One of the things that I think will be quite interesting about this election is that there are really two separate competitions going on. One, the main one, is between Labour and the Tories. This is the same competition that has gone on for most (though not quite all) of the last century. The second on is far older, and is between the Tories and the modern-day descendants of the Whigs - the Lib Dems. I suppose technically there is a third competition between the Lib Dems and Labour, but it is really small fry compared to the other two.

An illustration, according to the BBC Swingometer within a 3% swing of the vote either way of the 2001 result there are 33 Con-Lab seats, 21 Con-LD, while only 4 Lab-LD.

This is because the Tories and LibDems find themselves scrapping together in rural areas where Labour is a distant third - most notably in the South West. This pits them against each other. In contrast, the Lib Dems and Labour don't really have many places where they are indisputably the top two parties. Most English seats are two-way races, and most of those races are Con-Lab affairs.
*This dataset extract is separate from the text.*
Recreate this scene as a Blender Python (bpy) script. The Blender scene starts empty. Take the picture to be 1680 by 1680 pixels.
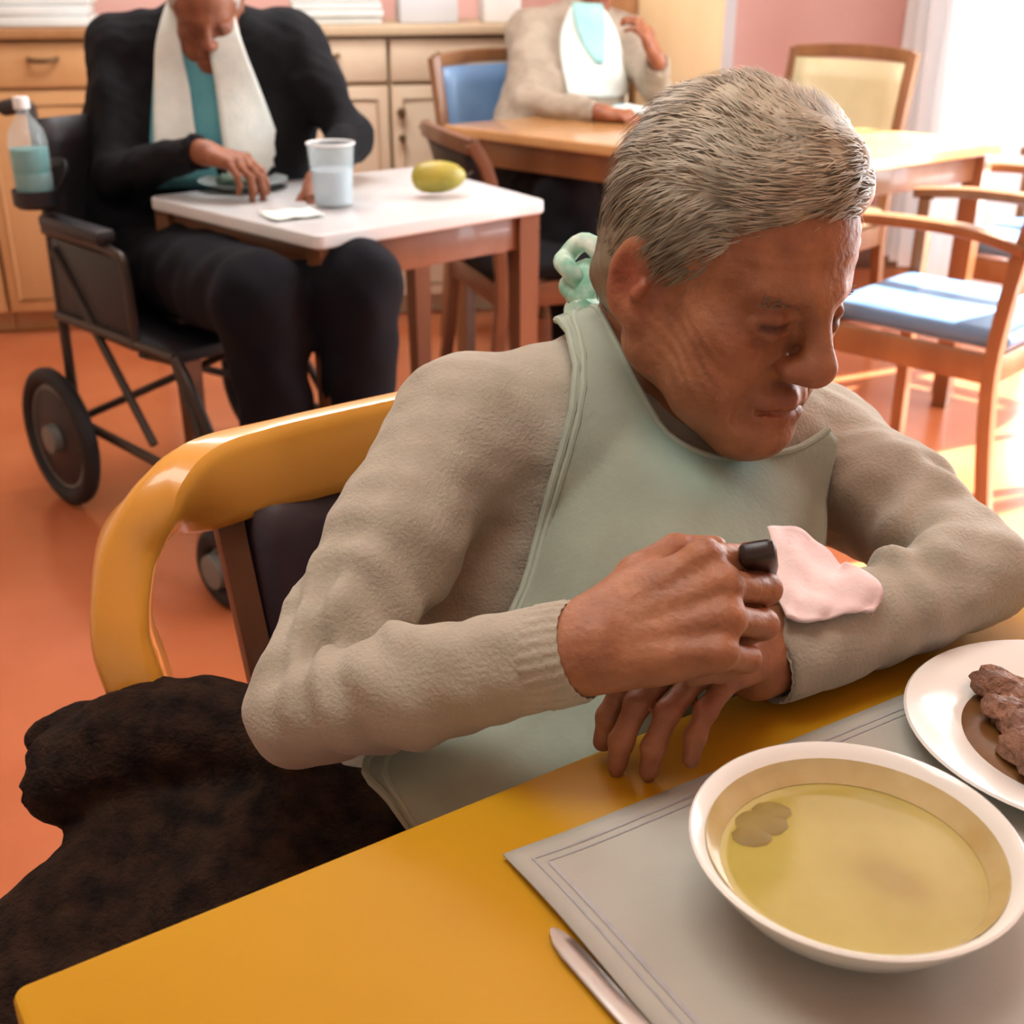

However, because it is my local situation the Con-LD competition interests me more than the Con-Lab one. It will be intersting if only because they are likely to be truly local campaigns, while the national parties of both fire off their broadsides more at Labour. This BBC article gives a reasonable overview of Somerset.

Why is this contest important: because it will determine if the current Lib Dem numbers are sustainable, or merely the result of anti-Tory feeling occasioned by the long spell in government that existed in the 1997 and 2001 elections. This is one of the most important questions for the long and medium term political landscape, and in some respects is far more important than who wins this election.